All of the listing below must be repeated word for word. Pictures are the only thing to omit.

■ ■ ■ ■ ■

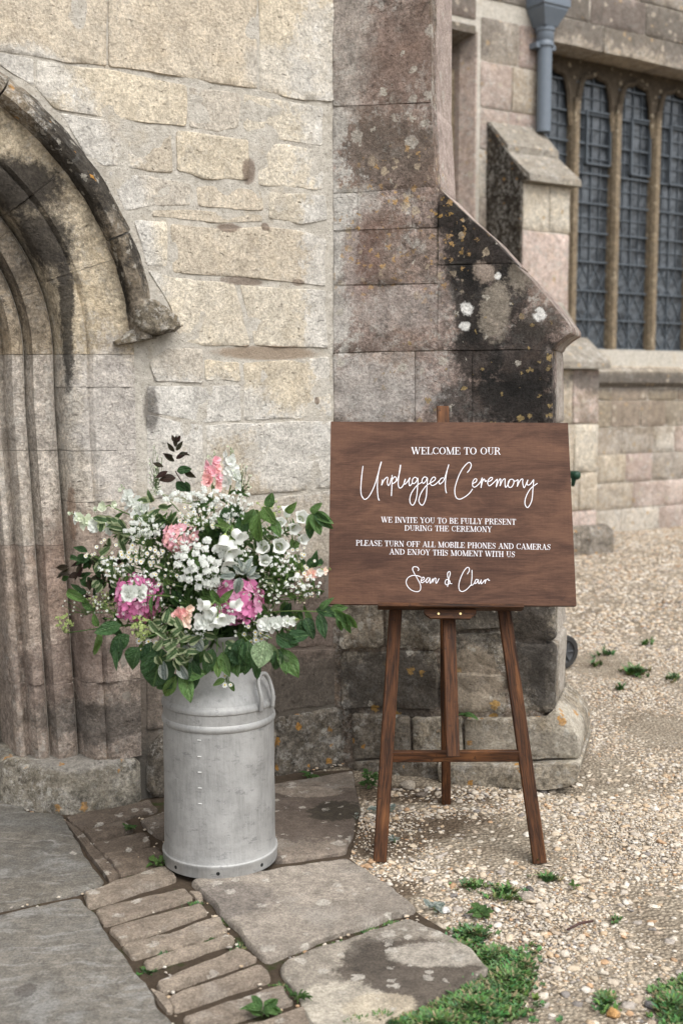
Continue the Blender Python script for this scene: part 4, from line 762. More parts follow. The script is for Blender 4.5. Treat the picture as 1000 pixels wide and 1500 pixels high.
G = {'I': (.34, [([(.17, 0), (.17, 1)], K), ser(.17, 0, .32), ser(.17, 1, .32)]),
     'E': (.7, [([(.17, 0), (.17, 1)], K), ([(.02, .97), (.6, .97)], T), ([(.02, .03), (.63, .03)], T), ([(.17, .51), (.44, .51)], T), ([(.6, 1), (.6, .74)], T), ([(.63, 0), (.63, .3)], T), ([(.44, .64), (.44, .38)], T)]),
     'F': (.64, [([(.17, 0), (.17, 1)], K), ser(.17, .03, .32), ([(.02, .97), (.6, .97)], T), ([(.17, .51), (.44, .51)], T), ([(.6, 1), (.6, .74)], T), ([(.44, .64), (.44, .38)], T)]),
     'L': (.64, [([(.17, 0), (.17, 1)], K), ser(.17, .97, .32), ([(.02, .03), (.6, .03)], T), ([(.6, 0), (.6, .32)], T)]),
     'T': (.68, [([(.34, 0), (.34, 1)], K), ser(.34, .03, .32), ([(.03, .97), (.65, .97)], T), ([(.04, 1), (.04, .72)], T), ([(.64, 1), (.64, .72)], T)]),
     'H': (.82, [([(.18, 0), (.18, 1)], K), ([(.64, 0), (.64, 1)], K), ([(.18, .51), (.64, .51)], T), ser(.18, .03, .32), ser(.18, .97, .32), ser(.64, .03, .32), ser(.64, .97, .32)]),
     'N': (.82, [([(.16, 0), (.16, 1)], T), ([(.14, 1), (.66, 0)], K), ([(.66, 0), (.66, 1)], T), ser(.16, .03, .26), ser(.1, .97, .2), ser(.66, .97, .26)]),
     'M': (1.0, [([(.15, 0), (.15, 1)], T), ([(.16, 1), (.48, .02)], K), ([(.48, .02), (.82, 1)], T), ([(.83, 0), (.83, 1)], K), ser(.15, .03, .26), ser(.1, .97, .2), ser(.83, .03, .32), ser(.86, .97, .24)]),
     'V': (.78, [([(.12, 1), (.42, .02)], K), ([(.42, .02), (.66, 1)], T), ser(.14, .97, .3), ser(.66, .97, .24)]),
     'W': (1.12, [([(.1, 1), (.34, .02)], K), ([(.34, .02), (.56, 1)], T), ([(.52, 1), (.76, .02)], K), ([(.76, .02), (.99, 1)], T), ser(.12, .97, .28), ser(.54, .97, .26), ser(1.0, .97, .22)]),
     'A': (.8, [([(.12, 0), (.4, .98)], T), ([(.38, 1), (.66, 0)], K), ([(.22, .33), (.54, .33)], T), ser(.12, .03, .24), ser(.66, .03, .3)]),
     'Y': (.76, [([(.12, 1), (.39, .45)], K), ([(.39, .45), (.64, 1)], T), ([(.38, 0), (.38, .47)], K), ser(.13, .97, .28), ser(.64, .97, .24), ser(.38, .03, .32)]),
     'O': (.84, [(arc(.42, .5, .31, .46, 35, 145), T), (arc(.42, .5, .31, .46, 145, 215), K), (arc(.42, .5, .31, .46, 215, 325), T), (arc(.42, .5, .31, .46, -35, 35), K), (arc(.42, .5, .32, .46, 110, 250), .09), (arc(.42, .5, .32, .46, -70, 70), .09)]),
     'C': (.76, [(arc(.42, .5, .31, .46, 40, 320), T), (arc(.42, .5, .31, .46, 115, 245), K * .8), ([(.66, 1), (.66, .68)], T), ([(.67, .24), (.66, .1)], T)]),
     'G': (.84, [(arc(.42, .5, .31, .46, 40, 320), T), (arc(.42, .5, .31, .46, 115, 245), K * .8), ([(.66, 1), (.66, .68)], T), ([(.66, .05), (.66, .42)], K), ser(.64, .42, .3)]),
     'D': (.82, [([(.17, 0), (.17, 1)], K), (arc(.3, .5, .42, .47, -90, 90), T), (arc(.3, .5, .42, .47, -60, 60), K * .85), ([(.02, .97), (.32, .97)], T), ([(.02, .03), (.32, .03)], T)]),
     'P': (.7, [([(.17, 0), (.17, 1)], K), (arc(.3, .73, .3, .24, -90, 90), T), (arc(.3, .73, .3, .24, -55, 55), K * .85), ([(.02, .97), (.32, .97)], T), ([(.17, .49), (.32, .49)], T), ser(.17, .03, .32)]),
     'B': (.74, [([(.17, 0), (.17, 1)], K), (arc(.3, .75, .26, .22, -90, 90), T), (arc(.3, .75, .26, .22, -55, 55), K * .8), (arc(.3, .27, .33, .24, -90, 90), T), (arc(.3, .27, .33, .24, -55, 55), K * .8), ([(.02, .97), (.32, .97)], T), ([(.17, .52), (.32, .52)], T), ([(.02, .03), (.32, .03)], T)]),
     'R': (.78, [([(.17, 0), (.17, 1)], K), (arc(.3, .75, .28, .22, -90, 90), T), (arc(.3, .75, .28, .22, -55, 55), K * .8), ([(.02, .97), (.32, .97)], T), ([(.17, .52), (.34, .52)], T), ser(.17, .03, .32), ([(.36, .52), (.56, .3), (.6, .08), (.72, .02)], K * .8)]),
     'S': (.62, [(smooth_path([(.52, .78), (.44, .93), (.28, .97), (.14, .88), (.13, .72), (.28, .57), (.44, .44), (.5, .26), (.42, .08), (.26, .03), (.12, .1), (.08, .26)], 4), T), (smooth_path([(.13, .78), (.2, .63), (.42, .46), (.5, .3)], 4), K), ([(.53, .98), (.53, .74)], T), ([(.08, .02), (.08, .28)], T)]),
     'U': (.8, [([(.18, 1), (.18, .35)], K), (arc(.4, .35, .22, .32, 180, 360), T), ([(.62, .35), (.62, 1)], T), ser(.18, .97, .32), ser(.62, .97, .26)]),
     'J': (.5, [([(.28, 1), (.28, .2)], K), (arc(.16, .18, .12, .16, 0, -150), T), ser(.28, .97, .32)]), ' ': (.38, [])}
def caps(text, xa, xb, ta, ba, tb, bb):
    """a line of capitals set between photo x = xa..xb; top/base heights at both ends"""
    tot = sum(G[c][0] for c in text); mb = MB(); u = 0; n = 0
    for ch in text:
        for pts, wd in G[ch][1]:
            out = []
            for (x, y) in pts:
                f = (u + x) / tot; px = xa + (xb - xa) * f; tp = ta + (tb - ta) * f; bs = ba + (bb - ba) * f; out.append(sl_(px, bs + (tp - bs) * y))
            n += 1; ribbon(mb, out, wd * abs(ba - ta) / F * 3.85 * .92, -.0005 - .000004 * (n % 60))
        u += G[ch][0]
    part('lettering', mb.V, mb.F, M_VINYL, sign, fix=False)
caps('WELCOME TO OUR', 602, 733, 655, 665.5, 655.4, 666); caps('WE INVITE YOU TO BE FULLY PRESENT', 558, 755, 757, 765.3, 760.3, 768.8); caps('DURING THE CEREMONY', 592, 720, 769.3, 777.3, 771.2, 779.6)
caps('PLEASE TURN OFF ALL MOBILE PHONES AND CAMERAS', 521, 806, 791, 799.2, 797.2, 805.6); caps('AND ENJOY THIS MOMENT WITH US', 570, 754, 803.8, 812, 808, 816.3)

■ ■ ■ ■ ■

:: EXPECTED ANSWER ::
Continue the Blender Python script for this scene: part 4, from line 762. More parts follow. The script is for Blender 4.5. Treat the picture as 1000 pixels wide and 1500 pixels high.
G = {'I': (.34, [([(.17, 0), (.17, 1)], K), ser(.17, 0, .32), ser(.17, 1, .32)]),
     'E': (.7, [([(.17, 0), (.17, 1)], K), ([(.02, .97), (.6, .97)], T), ([(.02, .03), (.63, .03)], T), ([(.17, .51), (.44, .51)], T), ([(.6, 1), (.6, .74)], T), ([(.63, 0), (.63, .3)], T), ([(.44, .64), (.44, .38)], T)]),
     'F': (.64, [([(.17, 0), (.17, 1)], K), ser(.17, .03, .32), ([(.02, .97), (.6, .97)], T), ([(.17, .51), (.44, .51)], T), ([(.6, 1), (.6, .74)], T), ([(.44, .64), (.44, .38)], T)]),
     'L': (.64, [([(.17, 0), (.17, 1)], K), ser(.17, .97, .32), ([(.02, .03), (.6, .03)], T), ([(.6, 0), (.6, .32)], T)]),
     'T': (.68, [([(.34, 0), (.34, 1)], K), ser(.34, .03, .32), ([(.03, .97), (.65, .97)], T), ([(.04, 1), (.04, .72)], T), ([(.64, 1), (.64, .72)], T)]),
     'H': (.82, [([(.18, 0), (.18, 1)], K), ([(.64, 0), (.64, 1)], K), ([(.18, .51), (.64, .51)], T), ser(.18, .03, .32), ser(.18, .97, .32), ser(.64, .03, .32), ser(.64, .97, .32)]),
     'N': (.82, [([(.16, 0), (.16, 1)], T), ([(.14, 1), (.66, 0)], K), ([(.66, 0), (.66, 1)], T), ser(.16, .03, .26), ser(.1, .97, .2), ser(.66, .97, .26)]),
     'M': (1.0, [([(.15, 0), (.15, 1)], T), ([(.16, 1), (.48, .02)], K), ([(.48, .02), (.82, 1)], T), ([(.83, 0), (.83, 1)], K), ser(.15, .03, .26), ser(.1, .97, .2), ser(.83, .03, .32), ser(.86, .97, .24)]),
     'V': (.78, [([(.12, 1), (.42, .02)], K), ([(.42, .02), (.66, 1)], T), ser(.14, .97, .3), ser(.66, .97, .24)]),
     'W': (1.12, [([(.1, 1), (.34, .02)], K), ([(.34, .02), (.56, 1)], T), ([(.52, 1), (.76, .02)], K), ([(.76, .02), (.99, 1)], T), ser(.12, .97, .28), ser(.54, .97, .26), ser(1.0, .97, .22)]),
     'A': (.8, [([(.12, 0), (.4, .98)], T), ([(.38, 1), (.66, 0)], K), ([(.22, .33), (.54, .33)], T), ser(.12, .03, .24), ser(.66, .03, .3)]),
     'Y': (.76, [([(.12, 1), (.39, .45)], K), ([(.39, .45), (.64, 1)], T), ([(.38, 0), (.38, .47)], K), ser(.13, .97, .28), ser(.64, .97, .24), ser(.38, .03, .32)]),
     'O': (.84, [(arc(.42, .5, .31, .46, 35, 145), T), (arc(.42, .5, .31, .46, 145, 215), K), (arc(.42, .5, .31, .46, 215, 325), T), (arc(.42, .5, .31, .46, -35, 35), K), (arc(.42, .5, .32, .46, 110, 250), .09), (arc(.42, .5, .32, .46, -70, 70), .09)]),
     'C': (.76, [(arc(.42, .5, .31, .46, 40, 320), T), (arc(.42, .5, .31, .46, 115, 245), K * .8), ([(.66, 1), (.66, .68)], T), ([(.67, .24), (.66, .1)], T)]),
     'G': (.84, [(arc(.42, .5, .31, .46, 40, 320), T), (arc(.42, .5, .31, .46, 115, 245), K * .8), ([(.66, 1), (.66, .68)], T), ([(.66, .05), (.66, .42)], K), ser(.64, .42, .3)]),
     'D': (.82, [([(.17, 0), (.17, 1)], K), (arc(.3, .5, .42, .47, -90, 90), T), (arc(.3, .5, .42, .47, -60, 60), K * .85), ([(.02, .97), (.32, .97)], T), ([(.02, .03), (.32, .03)], T)]),
     'P': (.7, [([(.17, 0), (.17, 1)], K), (arc(.3, .73, .3, .24, -90, 90), T), (arc(.3, .73, .3, .24, -55, 55), K * .85), ([(.02, .97), (.32, .97)], T), ([(.17, .49), (.32, .49)], T), ser(.17, .03, .32)]),
     'B': (.74, [([(.17, 0), (.17, 1)], K), (arc(.3, .75, .26, .22, -90, 90), T), (arc(.3, .75, .26, .22, -55, 55), K * .8), (arc(.3, .27, .33, .24, -90, 90), T), (arc(.3, .27, .33, .24, -55, 55), K * .8), ([(.02, .97), (.32, .97)], T), ([(.17, .52), (.32, .52)], T), ([(.02, .03), (.32, .03)], T)]),
     'R': (.78, [([(.17, 0), (.17, 1)], K), (arc(.3, .75, .28, .22, -90, 90), T), (arc(.3, .75, .28, .22, -55, 55), K * .8), ([(.02, .97), (.32, .97)], T), ([(.17, .52), (.34, .52)], T), ser(.17, .03, .32), ([(.36, .52), (.56, .3), (.6, .08), (.72, .02)], K * .8)]),
     'S': (.62, [(smooth_path([(.52, .78), (.44, .93), (.28, .97), (.14, .88), (.13, .72), (.28, .57), (.44, .44), (.5, .26), (.42, .08), (.26, .03), (.12, .1), (.08, .26)], 4), T), (smooth_path([(.13, .78), (.2, .63), (.42, .46), (.5, .3)], 4), K), ([(.53, .98), (.53, .74)], T), ([(.08, .02), (.08, .28)], T)]),
     'U': (.8, [([(.18, 1), (.18, .35)], K), (arc(.4, .35, .22, .32, 180, 360), T), ([(.62, .35), (.62, 1)], T), ser(.18, .97, .32), ser(.62, .97, .26)]),
     'J': (.5, [([(.28, 1), (.28, .2)], K), (arc(.16, .18, .12, .16, 0, -150), T), ser(.28, .97, .32)]), ' ': (.38, [])}
def caps(text, xa, xb, ta, ba, tb, bb):
    """a line of capitals set between photo x = xa..xb; top/base heights at both ends"""
    tot = sum(G[c][0] for c in text); mb = MB(); u = 0; n = 0
    for ch in text:
        for pts, wd in G[ch][1]:
            out = []
            for (x, y) in pts:
                f = (u + x) / tot; px = xa + (xb - xa) * f; tp = ta + (tb - ta) * f; bs = ba + (bb - ba) * f; out.append(sl_(px, bs + (tp - bs) * y))
            n += 1; ribbon(mb, out, wd * abs(ba - ta) / F * 3.85 * .92, -.0005 - .000004 * (n % 60))
        u += G[ch][0]
    part('lettering', mb.V, mb.F, M_VINYL, sign, fix=False)
caps('WELCOME TO OUR', 602, 733, 655, 665.5, 655.4, 666); caps('WE INVITE YOU TO BE FULLY PRESENT', 558, 755, 757, 765.3, 760.3, 768.8); caps('DURING THE CEREMONY', 592, 720, 769.3, 777.3, 771.2, 779.6)
caps('PLEASE TURN OFF ALL MOBILE PHONES AND CAMERAS', 521, 806, 791, 799.2, 797.2, 805.6); caps('AND ENJOY THIS MOMENT WITH US', 570, 754, 803.8, 812, 808, 816.3)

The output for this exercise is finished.